Rosa Parks honored by thousands

? A church packed with 4,000 mourners celebrated the life of Rosa Parks on Wednesday in an impassioned, song-filled funeral, with a crowd of notables giving thanks for the humble woman whose dignity and defiance helped transform a nation.

“The woman we honored today held no public office, she wasn’t a wealthy woman, didn’t appear in the society pages,” said Sen. Barack Obama, D-Ill. “And yet when the history of this country is written, it is this small, quiet woman whose name will be remembered long after the names of senators and presidents have been forgotten.”

The funeral, which stretched four hours past its three-hour scheduled time, followed a week of remembrances during which Parks’ casket was brought from Detroit, where she died Oct. 24; to Montgomery, Ala., where she sparked the civil rights movement 50 years ago by refusing to give her bus seat to a white man; to Washington, where she became the first woman to lie in honor in the Capitol Rotunda.
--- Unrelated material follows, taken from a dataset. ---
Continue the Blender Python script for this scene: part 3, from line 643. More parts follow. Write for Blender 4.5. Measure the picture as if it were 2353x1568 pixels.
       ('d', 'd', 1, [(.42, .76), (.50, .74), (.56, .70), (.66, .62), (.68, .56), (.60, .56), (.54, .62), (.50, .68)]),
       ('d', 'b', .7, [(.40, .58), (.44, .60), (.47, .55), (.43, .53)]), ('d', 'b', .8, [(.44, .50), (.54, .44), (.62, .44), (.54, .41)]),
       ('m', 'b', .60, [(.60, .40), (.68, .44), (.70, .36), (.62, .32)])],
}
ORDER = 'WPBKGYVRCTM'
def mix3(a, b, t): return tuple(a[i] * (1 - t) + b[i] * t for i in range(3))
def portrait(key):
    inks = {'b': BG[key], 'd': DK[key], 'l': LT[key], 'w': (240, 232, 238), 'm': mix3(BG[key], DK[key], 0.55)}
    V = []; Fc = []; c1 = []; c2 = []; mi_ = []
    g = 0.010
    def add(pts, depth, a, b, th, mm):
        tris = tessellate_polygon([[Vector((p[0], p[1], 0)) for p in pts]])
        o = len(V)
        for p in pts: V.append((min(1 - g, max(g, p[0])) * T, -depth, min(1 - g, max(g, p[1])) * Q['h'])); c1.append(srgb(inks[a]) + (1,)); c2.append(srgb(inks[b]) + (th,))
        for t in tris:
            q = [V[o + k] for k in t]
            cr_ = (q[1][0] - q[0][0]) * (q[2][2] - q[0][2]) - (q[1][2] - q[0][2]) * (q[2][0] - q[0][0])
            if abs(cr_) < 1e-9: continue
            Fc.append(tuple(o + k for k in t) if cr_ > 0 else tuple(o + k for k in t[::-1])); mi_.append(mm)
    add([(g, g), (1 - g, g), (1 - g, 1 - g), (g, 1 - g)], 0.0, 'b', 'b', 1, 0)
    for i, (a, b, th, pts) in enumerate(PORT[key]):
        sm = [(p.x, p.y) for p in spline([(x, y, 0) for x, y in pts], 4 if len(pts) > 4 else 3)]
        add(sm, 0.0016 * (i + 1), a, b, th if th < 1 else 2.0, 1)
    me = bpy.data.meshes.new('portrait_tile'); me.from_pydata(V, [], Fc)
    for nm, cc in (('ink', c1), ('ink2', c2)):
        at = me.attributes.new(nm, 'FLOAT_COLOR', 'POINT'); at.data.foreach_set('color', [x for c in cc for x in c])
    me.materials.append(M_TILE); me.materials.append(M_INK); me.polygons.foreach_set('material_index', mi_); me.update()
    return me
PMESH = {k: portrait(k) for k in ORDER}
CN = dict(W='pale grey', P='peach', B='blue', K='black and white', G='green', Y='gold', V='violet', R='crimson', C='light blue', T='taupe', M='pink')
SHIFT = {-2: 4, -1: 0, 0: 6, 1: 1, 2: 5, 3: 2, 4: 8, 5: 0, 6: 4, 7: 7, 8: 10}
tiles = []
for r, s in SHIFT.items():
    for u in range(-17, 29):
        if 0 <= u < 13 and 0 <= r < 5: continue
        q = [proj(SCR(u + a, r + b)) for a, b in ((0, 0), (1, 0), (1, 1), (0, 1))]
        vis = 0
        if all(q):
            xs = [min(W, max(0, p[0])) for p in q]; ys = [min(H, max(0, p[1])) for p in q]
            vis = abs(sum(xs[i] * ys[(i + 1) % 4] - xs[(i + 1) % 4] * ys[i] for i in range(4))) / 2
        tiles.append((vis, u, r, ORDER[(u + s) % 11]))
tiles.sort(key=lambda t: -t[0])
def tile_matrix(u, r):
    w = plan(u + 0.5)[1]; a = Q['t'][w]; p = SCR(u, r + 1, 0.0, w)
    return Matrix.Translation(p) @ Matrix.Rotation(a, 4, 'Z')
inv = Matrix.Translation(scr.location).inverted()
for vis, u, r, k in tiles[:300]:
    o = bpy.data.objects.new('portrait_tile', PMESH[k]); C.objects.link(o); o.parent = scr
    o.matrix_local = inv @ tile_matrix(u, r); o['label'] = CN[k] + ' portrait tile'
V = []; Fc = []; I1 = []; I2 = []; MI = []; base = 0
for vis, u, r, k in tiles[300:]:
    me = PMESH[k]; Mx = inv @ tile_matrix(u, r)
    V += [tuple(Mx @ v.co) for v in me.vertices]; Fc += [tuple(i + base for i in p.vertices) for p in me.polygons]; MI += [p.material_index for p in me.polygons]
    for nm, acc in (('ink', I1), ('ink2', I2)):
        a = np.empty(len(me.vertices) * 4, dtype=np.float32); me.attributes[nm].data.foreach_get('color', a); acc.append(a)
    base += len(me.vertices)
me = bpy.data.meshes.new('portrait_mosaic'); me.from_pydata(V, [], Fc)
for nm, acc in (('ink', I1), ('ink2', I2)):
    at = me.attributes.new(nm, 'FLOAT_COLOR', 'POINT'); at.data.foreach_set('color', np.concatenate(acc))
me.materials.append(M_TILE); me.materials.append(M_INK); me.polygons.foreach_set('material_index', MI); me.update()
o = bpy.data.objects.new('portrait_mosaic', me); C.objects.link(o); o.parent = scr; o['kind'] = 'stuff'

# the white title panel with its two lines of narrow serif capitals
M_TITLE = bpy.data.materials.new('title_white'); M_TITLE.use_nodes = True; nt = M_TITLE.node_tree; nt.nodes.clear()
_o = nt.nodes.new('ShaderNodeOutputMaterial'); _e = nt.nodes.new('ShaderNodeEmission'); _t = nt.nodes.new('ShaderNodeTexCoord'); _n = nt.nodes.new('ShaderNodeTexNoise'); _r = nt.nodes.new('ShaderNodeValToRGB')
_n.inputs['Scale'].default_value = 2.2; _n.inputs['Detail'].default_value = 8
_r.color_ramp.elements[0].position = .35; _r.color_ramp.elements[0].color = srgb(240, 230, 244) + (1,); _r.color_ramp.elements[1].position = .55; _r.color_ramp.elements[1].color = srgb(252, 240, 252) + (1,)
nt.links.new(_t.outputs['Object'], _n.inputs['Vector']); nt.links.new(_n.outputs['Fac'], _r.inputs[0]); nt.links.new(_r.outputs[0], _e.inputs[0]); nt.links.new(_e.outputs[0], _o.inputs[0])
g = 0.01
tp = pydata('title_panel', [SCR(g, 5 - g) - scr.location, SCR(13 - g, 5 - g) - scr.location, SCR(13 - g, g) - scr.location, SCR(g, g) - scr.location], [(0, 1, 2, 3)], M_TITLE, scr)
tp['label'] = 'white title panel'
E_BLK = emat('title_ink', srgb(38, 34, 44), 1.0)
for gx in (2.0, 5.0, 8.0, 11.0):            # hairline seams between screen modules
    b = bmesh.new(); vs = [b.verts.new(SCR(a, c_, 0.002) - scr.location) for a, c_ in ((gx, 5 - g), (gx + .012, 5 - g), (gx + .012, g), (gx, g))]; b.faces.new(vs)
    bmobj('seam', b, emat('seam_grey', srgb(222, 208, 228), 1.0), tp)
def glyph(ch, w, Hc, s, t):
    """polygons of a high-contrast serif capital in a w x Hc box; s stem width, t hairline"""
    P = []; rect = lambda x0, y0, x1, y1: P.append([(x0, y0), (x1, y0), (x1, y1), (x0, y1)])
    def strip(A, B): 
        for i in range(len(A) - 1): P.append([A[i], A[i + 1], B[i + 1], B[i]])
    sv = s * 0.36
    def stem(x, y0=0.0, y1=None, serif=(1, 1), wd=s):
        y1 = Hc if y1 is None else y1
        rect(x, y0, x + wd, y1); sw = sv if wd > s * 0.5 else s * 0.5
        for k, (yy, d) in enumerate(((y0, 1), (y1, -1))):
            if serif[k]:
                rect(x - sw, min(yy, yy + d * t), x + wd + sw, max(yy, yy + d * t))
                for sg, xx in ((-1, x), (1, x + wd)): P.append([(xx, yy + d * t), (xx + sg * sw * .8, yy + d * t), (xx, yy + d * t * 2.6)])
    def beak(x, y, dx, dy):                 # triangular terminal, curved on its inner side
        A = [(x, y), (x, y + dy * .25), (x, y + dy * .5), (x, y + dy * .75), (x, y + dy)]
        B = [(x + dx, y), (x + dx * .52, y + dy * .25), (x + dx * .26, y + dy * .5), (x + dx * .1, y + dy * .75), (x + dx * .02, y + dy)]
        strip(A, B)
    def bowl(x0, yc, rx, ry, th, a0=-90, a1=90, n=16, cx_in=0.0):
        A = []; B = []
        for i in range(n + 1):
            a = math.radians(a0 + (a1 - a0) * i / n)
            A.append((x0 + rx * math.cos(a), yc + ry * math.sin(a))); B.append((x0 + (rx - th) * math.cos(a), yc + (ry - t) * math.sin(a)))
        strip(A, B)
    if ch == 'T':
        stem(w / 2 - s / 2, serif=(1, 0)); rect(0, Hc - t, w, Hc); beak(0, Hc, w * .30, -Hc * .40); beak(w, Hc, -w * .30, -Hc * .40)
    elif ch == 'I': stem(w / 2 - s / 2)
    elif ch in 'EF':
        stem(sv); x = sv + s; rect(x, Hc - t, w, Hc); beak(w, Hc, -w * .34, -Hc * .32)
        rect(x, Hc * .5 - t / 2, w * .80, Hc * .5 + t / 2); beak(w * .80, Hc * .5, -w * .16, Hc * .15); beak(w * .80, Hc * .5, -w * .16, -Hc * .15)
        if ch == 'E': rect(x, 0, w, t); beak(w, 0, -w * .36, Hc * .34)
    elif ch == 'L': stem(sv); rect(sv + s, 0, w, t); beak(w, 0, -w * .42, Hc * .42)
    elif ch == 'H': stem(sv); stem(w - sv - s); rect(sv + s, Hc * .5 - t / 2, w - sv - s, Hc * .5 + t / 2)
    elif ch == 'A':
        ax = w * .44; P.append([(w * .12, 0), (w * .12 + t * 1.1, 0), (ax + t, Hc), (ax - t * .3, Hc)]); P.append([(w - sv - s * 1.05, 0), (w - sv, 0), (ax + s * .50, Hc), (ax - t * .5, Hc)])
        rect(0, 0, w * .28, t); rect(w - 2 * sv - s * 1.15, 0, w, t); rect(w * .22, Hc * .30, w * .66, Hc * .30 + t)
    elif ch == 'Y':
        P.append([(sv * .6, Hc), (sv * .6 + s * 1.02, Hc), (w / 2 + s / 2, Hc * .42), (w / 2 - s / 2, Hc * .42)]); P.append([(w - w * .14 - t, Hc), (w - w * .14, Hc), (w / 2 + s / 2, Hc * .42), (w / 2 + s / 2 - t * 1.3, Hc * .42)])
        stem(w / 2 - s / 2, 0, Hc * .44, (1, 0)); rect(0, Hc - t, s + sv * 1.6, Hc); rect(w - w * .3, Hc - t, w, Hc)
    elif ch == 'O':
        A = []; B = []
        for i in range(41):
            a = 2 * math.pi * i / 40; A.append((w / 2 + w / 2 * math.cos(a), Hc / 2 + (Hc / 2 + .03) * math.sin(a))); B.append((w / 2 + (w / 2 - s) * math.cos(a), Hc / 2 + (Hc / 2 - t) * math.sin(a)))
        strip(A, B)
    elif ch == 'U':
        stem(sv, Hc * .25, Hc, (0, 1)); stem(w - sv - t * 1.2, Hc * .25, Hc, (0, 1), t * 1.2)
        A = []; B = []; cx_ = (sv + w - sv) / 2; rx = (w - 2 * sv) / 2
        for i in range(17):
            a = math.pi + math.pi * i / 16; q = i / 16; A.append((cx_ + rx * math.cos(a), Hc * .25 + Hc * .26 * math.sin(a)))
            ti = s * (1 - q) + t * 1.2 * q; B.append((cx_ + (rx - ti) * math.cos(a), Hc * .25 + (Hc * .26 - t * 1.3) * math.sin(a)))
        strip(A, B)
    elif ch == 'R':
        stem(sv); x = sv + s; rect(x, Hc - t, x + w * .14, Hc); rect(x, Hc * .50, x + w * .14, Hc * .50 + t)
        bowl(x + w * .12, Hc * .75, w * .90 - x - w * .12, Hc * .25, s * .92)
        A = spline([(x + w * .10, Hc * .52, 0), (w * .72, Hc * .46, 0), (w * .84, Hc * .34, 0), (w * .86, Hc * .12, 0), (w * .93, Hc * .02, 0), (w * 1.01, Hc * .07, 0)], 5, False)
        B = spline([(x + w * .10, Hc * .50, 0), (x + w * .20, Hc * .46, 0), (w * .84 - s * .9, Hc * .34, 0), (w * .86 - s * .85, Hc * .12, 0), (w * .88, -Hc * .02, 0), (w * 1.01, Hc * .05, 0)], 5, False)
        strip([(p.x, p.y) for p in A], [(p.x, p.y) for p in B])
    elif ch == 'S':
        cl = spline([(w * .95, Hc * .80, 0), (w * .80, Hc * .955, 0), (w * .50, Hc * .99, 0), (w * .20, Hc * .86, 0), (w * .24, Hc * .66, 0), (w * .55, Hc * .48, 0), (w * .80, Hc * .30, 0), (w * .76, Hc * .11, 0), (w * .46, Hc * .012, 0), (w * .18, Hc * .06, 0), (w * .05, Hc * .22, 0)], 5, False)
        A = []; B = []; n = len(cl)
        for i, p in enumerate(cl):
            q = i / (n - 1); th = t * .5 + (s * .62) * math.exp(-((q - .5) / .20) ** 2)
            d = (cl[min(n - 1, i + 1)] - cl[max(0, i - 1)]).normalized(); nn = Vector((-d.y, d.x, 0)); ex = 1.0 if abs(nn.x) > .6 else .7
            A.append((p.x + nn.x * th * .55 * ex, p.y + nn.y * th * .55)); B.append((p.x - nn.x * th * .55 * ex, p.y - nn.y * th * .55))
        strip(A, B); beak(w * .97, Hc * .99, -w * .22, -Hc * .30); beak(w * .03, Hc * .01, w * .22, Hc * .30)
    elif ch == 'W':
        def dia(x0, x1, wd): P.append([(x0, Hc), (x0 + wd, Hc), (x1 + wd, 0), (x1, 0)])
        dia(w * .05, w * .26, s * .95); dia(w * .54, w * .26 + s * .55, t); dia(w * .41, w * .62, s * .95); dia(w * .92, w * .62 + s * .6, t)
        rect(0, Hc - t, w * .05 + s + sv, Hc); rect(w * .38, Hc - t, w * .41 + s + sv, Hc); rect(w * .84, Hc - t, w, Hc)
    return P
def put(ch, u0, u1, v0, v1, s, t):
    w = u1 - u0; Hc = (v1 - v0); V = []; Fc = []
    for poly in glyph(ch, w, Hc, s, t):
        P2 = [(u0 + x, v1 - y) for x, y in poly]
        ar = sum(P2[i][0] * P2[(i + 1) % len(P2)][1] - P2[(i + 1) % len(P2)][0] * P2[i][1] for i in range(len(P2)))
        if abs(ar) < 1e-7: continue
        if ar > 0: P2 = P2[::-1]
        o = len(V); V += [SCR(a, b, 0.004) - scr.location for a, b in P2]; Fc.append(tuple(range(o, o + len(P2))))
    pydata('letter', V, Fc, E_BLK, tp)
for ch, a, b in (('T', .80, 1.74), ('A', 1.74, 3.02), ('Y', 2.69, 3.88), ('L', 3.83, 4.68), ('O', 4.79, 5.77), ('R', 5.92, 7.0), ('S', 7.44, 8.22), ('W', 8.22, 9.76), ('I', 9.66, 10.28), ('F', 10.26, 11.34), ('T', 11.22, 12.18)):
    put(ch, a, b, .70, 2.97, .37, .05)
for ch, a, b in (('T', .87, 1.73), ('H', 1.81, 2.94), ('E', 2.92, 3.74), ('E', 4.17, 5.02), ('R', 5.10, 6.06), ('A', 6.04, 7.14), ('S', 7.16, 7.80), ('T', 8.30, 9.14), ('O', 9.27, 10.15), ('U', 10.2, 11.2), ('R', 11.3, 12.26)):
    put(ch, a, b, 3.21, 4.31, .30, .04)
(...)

Those in the audience held hands and sang the civil rights anthem “We Shall Overcome” as family members filed past her casket before it was closed in the funeral’s first hour.

“Mother Parks, take your rest. You have certainly earned it,” said Bishop Charles Ellis III, of Greater Grace Temple, who led the service.

The Rev. Jesse Jackson speaks during the funeral for Rosa Parks on Wednesday at Greater Grace Temple in Detroit.

Speakers described Parks, who died at 92, as a warrior and a woman of peace who never stopped working toward a future of racial equality.

“The world knows of Rosa Parks because of a single, simple act of dignity and courage that struck a lethal blow to the foundations of legal bigotry,” said former President Clinton, who presented Parks with the Presidential Medal of Freedom in 1996.

Philip Robert Cousin, a senior bishop of the AME Church, eulogized that Parks was “a diamond that had been polished in the hands of God. … She formed the rock on which we now stand.”

Detroit Mayor Kwame Kilpatrick, not yet born when Parks took her famous stand, was one of many who attributed their success to the doors Parks opened.

“Thank you for sacrificing for us,” he said. “Thank you for praying when we were too cool and too cute to pray for ourselves. … Thank you for allowing us to step on your mighty shoulders.”

Singers included Aretha Franklin and mezzo-soprano Brenda Jackson, who sang a soaring version of the Lord’s Prayer.

Members of Congress and national civil rights leaders filled the pews. Los Angeles Mayor Antonio Villaraigosa spoke, as did former presidential candidate John Kerry, Ford Motor Co. Chairman and chief executive officer Bill Ford and U.S. Sen. Hillary Clinton, D-N.Y.

The Rev. Jesse Jackson called for a White House conference on civil rights, and likened Parks to an eagle.

“You allowed the rebirth of hope,” he said. “You gave us confident protection. You showed us how to fly.”

Long before the funeral, the line to get one of the 2,000 available public seats at the church extended for blocks.

Tammi Swanigan waited for hours without getting a seat, but the 28-year-old Detroit resident wasn’t complaining.

“I think just being here, it was really nice to see all the people come out to pay their respects,” she said.

Parks was a 42-year-old tailor’s assistant at a Montgomery department store in December 1955 when she was arrested for refusing to give up her seat to a white man on a city bus. Her act triggered a 381-day boycott of the bus system led by the Rev. Martin Luther King Jr.

Parks and her husband, Raymond, moved to Detroit in 1957, after they lost their jobs and faced harassment and death threats in Montgomery.

After the funeral, Parks’ casket was put on an antique, gold-trimmed, horse-drawn carriage for the seven-mile procession to the cemetery. But because of the late hour, the casket was removed from the carriage about a block into the trip and placed in a white antique hearse for the rest of the journey.

Parks’ body was to be entombed in a mausoleum along with those of her husband and mother.